Recently I had a conversation with a teacher about digital technologies and young people, during which he used the expression ‘deep reading’. I was struck by the expression and asked him what it meant. His answer was: “’Deep reading’ is the process of reading attentively and carefully in order to maximize understanding and enjoyment of a text. It contrasts sharply with the skimming, or superficial reading, of a text”. “In other words”, I said, “‘deep reading’ is what we have done all our lives”. It seems that for dinosaurs like myself, who learned to read on paper (although not on wax tablets or papyrus), the answer is “Yes”. What is happening is that, in these times of ‘information overload’, with a lot of written text and many languages available everywhere, we (including some dinosaurs) have become accustomed to ‘passing over’ the words, retaining only a vague idea of their import – just enough to know what they are about. This is the skimming that we mentioned above.

Obviously, for older people, this is not a serious difficulty, because, for them, skimming is a secondary skill that was learned after they had learned to read. So we are still able to sit down with a good novel, tale, essay, or article and disconnect ourselves from the world to submerge ourselves in a parallel world through reading, enjoying not only the ideas contained in the text but also the playing on the words, their rhythm, their (mental) sonority, their novelty or their familiarity.

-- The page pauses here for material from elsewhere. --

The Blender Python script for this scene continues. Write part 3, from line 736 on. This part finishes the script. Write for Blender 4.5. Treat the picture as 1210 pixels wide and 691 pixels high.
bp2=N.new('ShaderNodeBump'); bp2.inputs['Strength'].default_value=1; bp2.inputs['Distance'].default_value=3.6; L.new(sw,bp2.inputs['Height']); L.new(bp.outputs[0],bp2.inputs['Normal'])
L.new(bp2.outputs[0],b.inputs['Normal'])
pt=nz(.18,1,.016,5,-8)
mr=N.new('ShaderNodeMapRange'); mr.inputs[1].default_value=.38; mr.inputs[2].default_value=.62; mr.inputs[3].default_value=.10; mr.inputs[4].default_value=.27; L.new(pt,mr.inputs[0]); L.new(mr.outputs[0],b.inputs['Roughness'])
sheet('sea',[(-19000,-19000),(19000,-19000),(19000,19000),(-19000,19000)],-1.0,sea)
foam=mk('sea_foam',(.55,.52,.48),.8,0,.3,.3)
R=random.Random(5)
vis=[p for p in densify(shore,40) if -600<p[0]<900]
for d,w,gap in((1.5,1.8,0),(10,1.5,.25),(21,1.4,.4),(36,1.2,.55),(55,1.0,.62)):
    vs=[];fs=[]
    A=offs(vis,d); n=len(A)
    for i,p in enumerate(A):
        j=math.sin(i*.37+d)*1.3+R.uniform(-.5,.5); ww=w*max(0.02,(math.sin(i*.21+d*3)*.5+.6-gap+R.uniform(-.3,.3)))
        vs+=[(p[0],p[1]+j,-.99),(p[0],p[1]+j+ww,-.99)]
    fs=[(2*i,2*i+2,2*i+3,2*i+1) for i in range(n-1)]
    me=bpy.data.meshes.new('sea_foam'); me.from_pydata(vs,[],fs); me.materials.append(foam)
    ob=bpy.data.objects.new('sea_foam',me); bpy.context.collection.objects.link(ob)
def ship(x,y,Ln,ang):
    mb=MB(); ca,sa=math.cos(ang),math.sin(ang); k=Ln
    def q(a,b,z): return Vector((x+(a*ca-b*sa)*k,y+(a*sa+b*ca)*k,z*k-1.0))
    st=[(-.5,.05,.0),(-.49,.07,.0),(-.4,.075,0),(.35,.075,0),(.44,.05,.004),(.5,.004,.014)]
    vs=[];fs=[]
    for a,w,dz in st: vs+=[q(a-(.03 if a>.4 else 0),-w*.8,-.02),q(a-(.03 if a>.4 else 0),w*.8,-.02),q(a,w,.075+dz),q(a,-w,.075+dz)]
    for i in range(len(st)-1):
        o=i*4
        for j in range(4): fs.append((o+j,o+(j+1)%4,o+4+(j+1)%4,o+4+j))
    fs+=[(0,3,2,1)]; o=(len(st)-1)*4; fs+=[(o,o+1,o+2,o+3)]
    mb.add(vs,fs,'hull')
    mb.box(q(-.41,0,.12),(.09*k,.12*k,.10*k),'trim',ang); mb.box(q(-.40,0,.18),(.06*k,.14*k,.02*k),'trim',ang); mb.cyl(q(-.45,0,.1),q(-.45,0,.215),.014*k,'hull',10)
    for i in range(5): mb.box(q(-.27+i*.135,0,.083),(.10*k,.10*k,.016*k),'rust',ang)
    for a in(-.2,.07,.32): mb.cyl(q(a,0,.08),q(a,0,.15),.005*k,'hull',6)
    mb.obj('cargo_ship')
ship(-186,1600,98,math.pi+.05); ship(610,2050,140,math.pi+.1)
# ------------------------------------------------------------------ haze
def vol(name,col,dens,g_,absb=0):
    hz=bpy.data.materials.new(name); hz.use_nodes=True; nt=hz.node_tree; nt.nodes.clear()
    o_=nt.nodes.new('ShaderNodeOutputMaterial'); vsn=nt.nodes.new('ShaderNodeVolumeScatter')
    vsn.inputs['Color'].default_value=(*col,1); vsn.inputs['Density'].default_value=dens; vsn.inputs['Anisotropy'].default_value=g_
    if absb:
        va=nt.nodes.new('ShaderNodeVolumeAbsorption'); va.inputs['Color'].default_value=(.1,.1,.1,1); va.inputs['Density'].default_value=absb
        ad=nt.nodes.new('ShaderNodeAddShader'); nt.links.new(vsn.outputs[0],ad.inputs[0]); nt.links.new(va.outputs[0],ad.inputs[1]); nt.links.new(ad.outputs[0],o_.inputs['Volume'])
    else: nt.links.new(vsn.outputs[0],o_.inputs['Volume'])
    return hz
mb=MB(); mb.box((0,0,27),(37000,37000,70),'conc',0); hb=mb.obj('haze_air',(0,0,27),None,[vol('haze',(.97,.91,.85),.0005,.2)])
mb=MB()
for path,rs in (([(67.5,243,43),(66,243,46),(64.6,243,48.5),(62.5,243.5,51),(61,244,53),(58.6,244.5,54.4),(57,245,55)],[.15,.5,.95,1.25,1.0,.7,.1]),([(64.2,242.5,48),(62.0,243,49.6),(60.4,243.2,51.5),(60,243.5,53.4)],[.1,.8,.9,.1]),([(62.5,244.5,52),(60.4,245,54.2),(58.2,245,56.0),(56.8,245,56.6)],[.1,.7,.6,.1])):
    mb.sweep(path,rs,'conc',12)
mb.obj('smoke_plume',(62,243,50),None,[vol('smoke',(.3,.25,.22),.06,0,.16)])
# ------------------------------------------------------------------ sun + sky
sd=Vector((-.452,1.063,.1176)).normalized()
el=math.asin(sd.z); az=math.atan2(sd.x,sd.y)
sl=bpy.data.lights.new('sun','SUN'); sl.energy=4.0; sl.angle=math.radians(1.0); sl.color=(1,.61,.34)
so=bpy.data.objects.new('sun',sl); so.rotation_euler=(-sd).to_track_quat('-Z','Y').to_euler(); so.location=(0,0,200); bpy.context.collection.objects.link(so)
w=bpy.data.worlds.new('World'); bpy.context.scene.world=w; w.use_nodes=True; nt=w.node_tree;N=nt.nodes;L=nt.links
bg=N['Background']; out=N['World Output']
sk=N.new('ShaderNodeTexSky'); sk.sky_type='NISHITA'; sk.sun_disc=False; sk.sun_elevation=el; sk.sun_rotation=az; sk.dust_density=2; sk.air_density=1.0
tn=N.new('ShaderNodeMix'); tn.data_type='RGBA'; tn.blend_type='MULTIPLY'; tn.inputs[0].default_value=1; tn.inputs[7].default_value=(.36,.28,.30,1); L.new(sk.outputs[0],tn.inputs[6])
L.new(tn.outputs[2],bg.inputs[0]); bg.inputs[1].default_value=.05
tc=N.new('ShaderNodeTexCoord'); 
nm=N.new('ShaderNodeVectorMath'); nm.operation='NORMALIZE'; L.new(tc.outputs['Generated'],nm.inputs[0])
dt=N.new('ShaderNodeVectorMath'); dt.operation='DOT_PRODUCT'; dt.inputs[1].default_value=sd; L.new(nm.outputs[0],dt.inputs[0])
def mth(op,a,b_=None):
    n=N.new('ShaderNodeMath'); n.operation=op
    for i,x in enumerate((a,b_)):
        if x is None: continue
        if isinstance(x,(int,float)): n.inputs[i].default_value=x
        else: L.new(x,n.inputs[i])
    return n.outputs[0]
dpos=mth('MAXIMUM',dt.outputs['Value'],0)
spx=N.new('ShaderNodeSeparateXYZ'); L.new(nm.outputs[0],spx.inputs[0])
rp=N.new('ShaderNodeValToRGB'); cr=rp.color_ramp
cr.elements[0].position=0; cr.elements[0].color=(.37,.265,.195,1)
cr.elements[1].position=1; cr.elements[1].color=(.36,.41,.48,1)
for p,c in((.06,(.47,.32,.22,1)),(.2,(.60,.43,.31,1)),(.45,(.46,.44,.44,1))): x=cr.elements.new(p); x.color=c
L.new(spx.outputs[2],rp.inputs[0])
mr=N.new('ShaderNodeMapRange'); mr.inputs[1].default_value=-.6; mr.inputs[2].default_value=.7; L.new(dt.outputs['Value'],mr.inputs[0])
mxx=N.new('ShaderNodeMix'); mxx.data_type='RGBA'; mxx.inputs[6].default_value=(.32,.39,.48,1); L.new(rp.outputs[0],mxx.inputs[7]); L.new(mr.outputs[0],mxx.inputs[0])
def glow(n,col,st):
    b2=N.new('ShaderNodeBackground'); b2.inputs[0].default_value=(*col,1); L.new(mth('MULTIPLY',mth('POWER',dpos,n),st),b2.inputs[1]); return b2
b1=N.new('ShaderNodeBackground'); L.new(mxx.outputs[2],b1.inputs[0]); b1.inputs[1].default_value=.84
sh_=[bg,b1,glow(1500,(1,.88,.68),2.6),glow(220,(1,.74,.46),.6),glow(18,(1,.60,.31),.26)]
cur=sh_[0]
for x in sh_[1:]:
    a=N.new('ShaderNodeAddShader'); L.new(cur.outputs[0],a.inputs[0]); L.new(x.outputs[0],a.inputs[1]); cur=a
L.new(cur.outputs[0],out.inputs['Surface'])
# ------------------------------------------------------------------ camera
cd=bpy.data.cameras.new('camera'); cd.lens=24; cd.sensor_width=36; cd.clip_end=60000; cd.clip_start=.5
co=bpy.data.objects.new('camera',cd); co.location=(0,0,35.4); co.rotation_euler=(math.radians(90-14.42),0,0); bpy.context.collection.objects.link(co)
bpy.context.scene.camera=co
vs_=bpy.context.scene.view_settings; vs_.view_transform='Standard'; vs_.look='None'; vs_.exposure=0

But what happens if, ever since you learned to read, you have spent most of your time skimming? If you have never known the delight of reading that I have just described, so that, for you, the delight is the feeling that you know everything that is happening, because, after all, the details can be seen on some YouTube video? Then, reading as we, the pre-internet generation, knew it becomes a remote skill, hard to acquire, the preserve of a few privileged people, like playing a musical instrument, practicing Olympic gymnastics, or imitating birdsong. And that is what shocks me. No! If you, dear reader, have reached this point, even by skimming, (the bold type is intentional), I have to tell you that this situation should not have arisen. Reading, invented together with writing, has accompanied mankind for four or five thousand years. All those generations, who had more time and fewer ‘inputs’, practiced ‘deep reading’ before you did. They were certainly people with less training and less mental capacity.

There is no reason why reading needs to be ‘deep’ for you. It is as simple as sitting in a quiet place, with a text in your hands, to let yourself be wrapped in the thread of words which another person, or other people, took the time to weave for your delight and your education.